Directions:
Please print exactly the lines below, from the start of the material up to and including the line with "return tuple(m * x for x in sr(r, g, b))", but none of the pictures.

Supplied information:
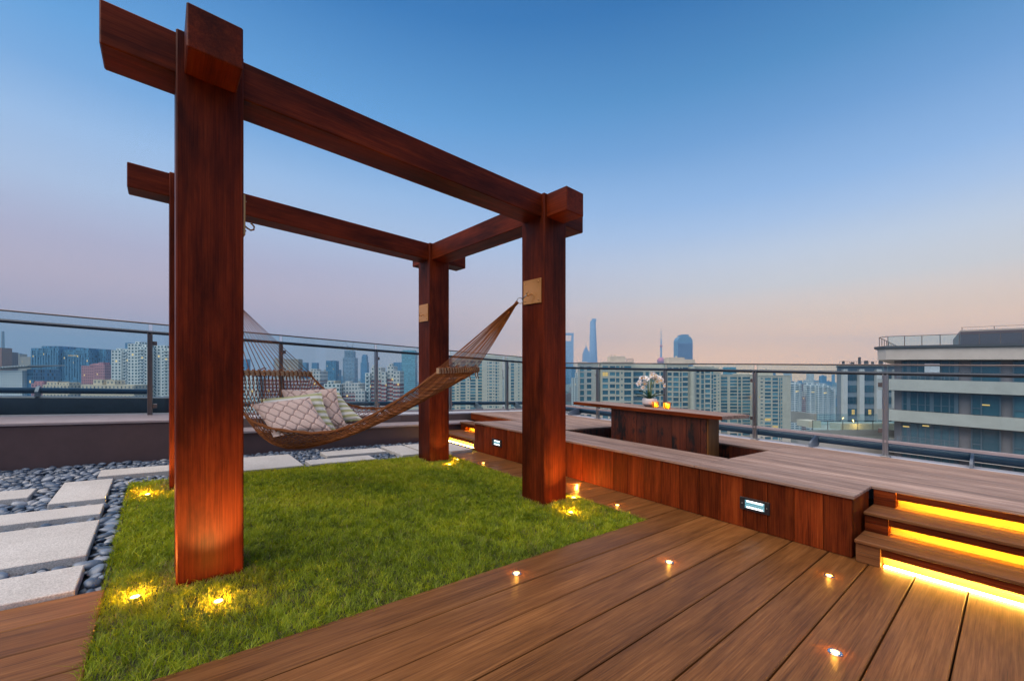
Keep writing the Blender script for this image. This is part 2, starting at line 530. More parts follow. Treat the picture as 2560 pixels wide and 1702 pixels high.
def wramp(stops):
    nd = wt.nodes.new('ShaderNodeValToRGB'); cr = nd.color_ramp
    wt.links.new(sep.outputs[2], nd.inputs[0])
    while len(cr.elements) > 1: cr.elements.remove(cr.elements[-1])
    cr.elements[0].position = stops[0][0]; cr.elements[0].color = (*stops[0][1], 1)
    for p, c in stops[1:]:
        e = cr.elements.new(p); e.color = (*c, 1)
    return nd.outputs[0]


def k_(m, r, g, b):
    return tuple(m * x for x in sr(r, g, b))


left = wramp([(0.0, sr(178, 158, 166)), (0.06, sr(186, 162, 170)), (0.116, sr(196, 168, 178)), (0.17, sr(198, 176, 188)), (0.226, sr(186, 178, 200)), (0.308, sr(176, 194, 224)), (0.384, sr(156, 188, 228)), (0.452, sr(120, 168, 220)), (0.514, sr(98, 158, 216)), (0.65, sr(50, 118, 184)), (0.8, sr(32, 92, 155)), (1.0, sr(25, 75, 135))])
right = wramp([(0.0, k_(1.95, 255, 184, 98)), (0.05, k_(1.8, 255, 188, 106)), (0.08, k_(1.6, 255, 194, 124)), (0.119, k_(1.16, 255, 211, 166)), (0.183, sr(228, 220, 214)), (0.244, sr(206, 214, 228)), (0.302, sr(174, 198, 232)), (0.357, sr(146, 182, 228)), (0.457, sr(106, 154, 208)), (0.542, sr(72, 132, 188)), (0.65, sr(34, 102, 165)), (0.8, sr(28, 86, 150)), (1.0, sr(25, 75, 135))])
mr = wt.nodes.new('ShaderNodeMapRange'); mr.interpolation_type = 'SMOOTHSTEP'
wt.links.new(sep.outputs[0], mr.inputs[0]); mr.inputs[1].default_value = -0.6; mr.inputs[2].default_value = 0.75
mx = wt.nodes.new('ShaderNodeMix'); mx.data_type = 'RGBA'
wt.links.new(mr.outputs[0], mx.inputs[0]); wt.links.new(left, mx.inputs[6]); wt.links.new(right, mx.inputs[7])
sky = wt.nodes.new('ShaderNodeTexSky'); sky.sky_type = 'NISHITA'; sky.sun_disc = False
sky.sun_elevation = SUN_EL; sky.sun_rotation = SUN_ROT
def wmix(fac_src, lo, hi, a, b):
    q = wt.nodes.new('ShaderNodeMapRange'); q.interpolation_type = 'SMOOTHSTEP'
    wt.links.new(fac_src, q.inputs[0]); q.inputs[1].default_value = lo; q.inputs[2].default_value = hi
    m_ = wt.nodes.new('ShaderNodeMix'); m_.data_type = 'RGBA'; wt.links.new(q.outputs[0], m_.inputs[0])
    for s_, x in ((m_.inputs[6], a), (m_.inputs[7], b)):
        if isinstance(x, tuple): s_.default_value = (*x, 1)
        else: wt.links.new(x, s_)
    return m_.outputs[2]


# the eastern half of the sky behind the camera has no afterglow, and below the horizon lies dark land
east = wramp([(0.0, sr(110, 125, 160)), (0.12, sr(140, 155, 190)), (0.3, sr(130, 165, 215)), (0.5, sr(88, 145, 205)), (0.8, sr(32, 92, 155)), (1.0, sr(25, 75, 135))])
dusk = wmix(sep.outputs[1], -0.35, 0.25, east, mx.outputs[2])
dusk = wmix(sep.outputs[2], -0.06, -0.005, (0.030, 0.036, 0.048), dusk)
b1 = wt.nodes.new('ShaderNodeBackground'); b1.inputs[1].default_value = 1.08; wt.links.new(dusk, b1.inputs[0])
b2 = wt.nodes.new('ShaderNodeBackground'); b2.inputs[1].default_value = 0.004; wt.links.new(sky.outputs[0], b2.inputs[0])
ad = wt.nodes.new('ShaderNodeAddShader'); wt.links.new(b1.outputs[0], ad.inputs[0]); wt.links.new(b2.outputs[0], ad.inputs[1])
wt.links.new(ad.outputs[0], wo.inputs[0])

sl = bpy.data.lights.new('sky_fill', 'SUN'); sl.energy = 4.8; sl.angle = math.radians(75); sl.color = (1.0, 0.86, 0.72)  # added wide overhead fill that strengthens the dusk skylight; the real disc has set
so = bpy.data.objects.new('sky_fill', sl); COL.objects.link(so)
sd = Vector((-0.36, -0.34, 0.87)).normalized()
so.rotation_euler = sd.to_track_quat('Z', 'Y').to_euler()


def point(p, e, col, rad=0.02, spot=None, blend=0.6, tgt=None):
    l = bpy.data.lights.new('lamp_light', 'SPOT' if spot else 'POINT')
    l.energy = e; l.color = col; l.shadow_soft_size = rad
    if spot: l.spot_size = math.radians(spot); l.spot_blend = blend
    o = bpy.data.objects.new('lamp_light', l); o.location = T(p)
    if spot:
        d = (T(tgt) - T(p)) if tgt else Vector((0, 0, 1))
        o.rotation_euler = (-d).to_track_quat('Z', 'Y').to_euler()
    COL.objects.link(o)
    return o


# ------------------------------------------------------------------ terrace ground
mb = MB(); mb.box(-4, 7, -5, 5, -0.30, -0.075, rnd=False)
tag(mb.build('terrace_floor', M['subfloor']), 'dark concrete roof slab beneath the decking and gravel', 'floor', kind='structure')

B0, SP = -0.940, 0.2191
mb = MB(); gap = 0.0035
edges = [B0 + SP * k for k in range(17, -20, -1)]
for k in range(len(edges) - 1):
    b1_, b0_ = edges[k], edges[k + 1]
    lo, hi = b0_ + gap, b1_ - gap
    if b0_ >= 0.139 - 0.01 + 0.02: segs = [(2.965, 3.49)] if b1_ < 2.55 else []
    elif b0_ >= -0.76 + 0.01: segs = [(-3.6, -0.262), (2.965, 3.49)]
    else: segs = [(-3.6, -0.262), (-0.256, 3.56)]
    if abs(b1_ - (B0 + SP)) < 0.02:          # the board along the near lawn edge
        segs = [(-3.6, -0.262), (-0.256, 3.49)]
    for (x0, x1) in segs:
        h_ = hi
        mb.box(x0, x1, lo, h_, -0.030 + R.uniform(-.0008, .0008), R.uniform(-.0008, .0008), ax=0, ch=0.004)
deck = mb.build('deck', M['deck'])
tag(deck, 'oiled brown decking of wide boards around the lawn', 'deck', kind='structure')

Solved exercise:
Keep writing the Blender script for this image. This is part 2, starting at line 530. More parts follow. Treat the picture as 2560 pixels wide and 1702 pixels high.
def wramp(stops):
    nd = wt.nodes.new('ShaderNodeValToRGB'); cr = nd.color_ramp
    wt.links.new(sep.outputs[2], nd.inputs[0])
    while len(cr.elements) > 1: cr.elements.remove(cr.elements[-1])
    cr.elements[0].position = stops[0][0]; cr.elements[0].color = (*stops[0][1], 1)
    for p, c in stops[1:]:
        e = cr.elements.new(p); e.color = (*c, 1)
    return nd.outputs[0]


def k_(m, r, g, b):
    return tuple(m * x for x in sr(r, g, b))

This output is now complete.